I'll follow Wikipedia's terminology: If $f:V\to W$ is a linear map, then the transpose (or dual) $f^*:W^*\to V^*$ is defined by $f^*(\varphi)=\varphi\circ f.$
The first question is: Give an example of a linear map between two vectors spaces such that the transpose is bijective but the original map is neither 1-1 nor onto.
There are no such examples. Indeed, in the above notation, if $f:V\to W$ is not injective, then $f^*:W^*\to V^*$ is not surjective, because the image of $f^*$ consists of those linear forms on $V$ which vanish on $\ker f$. Similarly, if $f$ is not surjective, then $f^*$ is not injective, because the kernel of $f^*$ consists of those linear forms on $W$ which vanish on $f(V)$.
Another question was added in the comments: Are there still no examples if, instead of vector spaces, we consider modules over a commutative ring $R$ with identity?
Such examples exist. A cheap one is given by setting $R=\mathbb Z$, $V=W=\mathbb Z/2\mathbb Z$, $f=0$.

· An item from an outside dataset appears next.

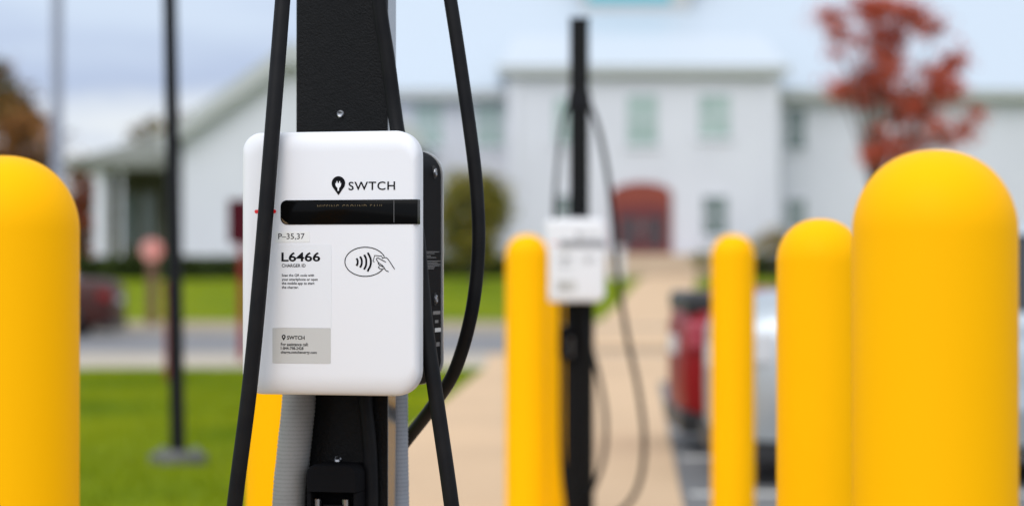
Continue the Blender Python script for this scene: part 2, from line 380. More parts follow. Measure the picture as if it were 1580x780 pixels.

EDIT. In fact we have canonical isomorphisms
(1) $\text{Ker}(f^*)=\text{Coker}(f)^*$ and $\text{Coker}(f^*)=\text{Ker}(f)^*$.
This can bee seen as follows:
(2) If
$ 0\to A\overset{i}{\to}V\overset{f}{\to}W\overset{p}{\to}B\to0 $ and 0\to A'\overset{i'}{\to}V\overset{f}{\to}W\overset{p'}{\to}B'\to0 are exact sequences of $K$-vector spaces, then there is a unique linear map a:A\to A', and a unique linear map b:B\to B' such that i'\circ a=i and b\circ p=p'. Moreover $a$ and $b$ are bijective. The proof is easy.
(3) We have the exact sequences $\begin{matrix} 0\to&\text{Ker}(f)&\overset{i}{\to}V\overset{f}{\to}W\overset{p}{\to}&\text{Coker}(f)&\to0,\\ \\ 0\to&\text{Coker}(f)^*&\overset{p^*}{\to}W^*\overset{f^*}{\to}V^*\overset{i^*}{\to}&\text{Ker}(f)^*&\to0,\\ \\ 0\to&\text{Ker}(f^*)&\to W^*\overset{f^*}{\to}V^*\to&\text{Coker}(f^*)&\to0. \end{matrix} $ Then (1) follows from (2) and (3).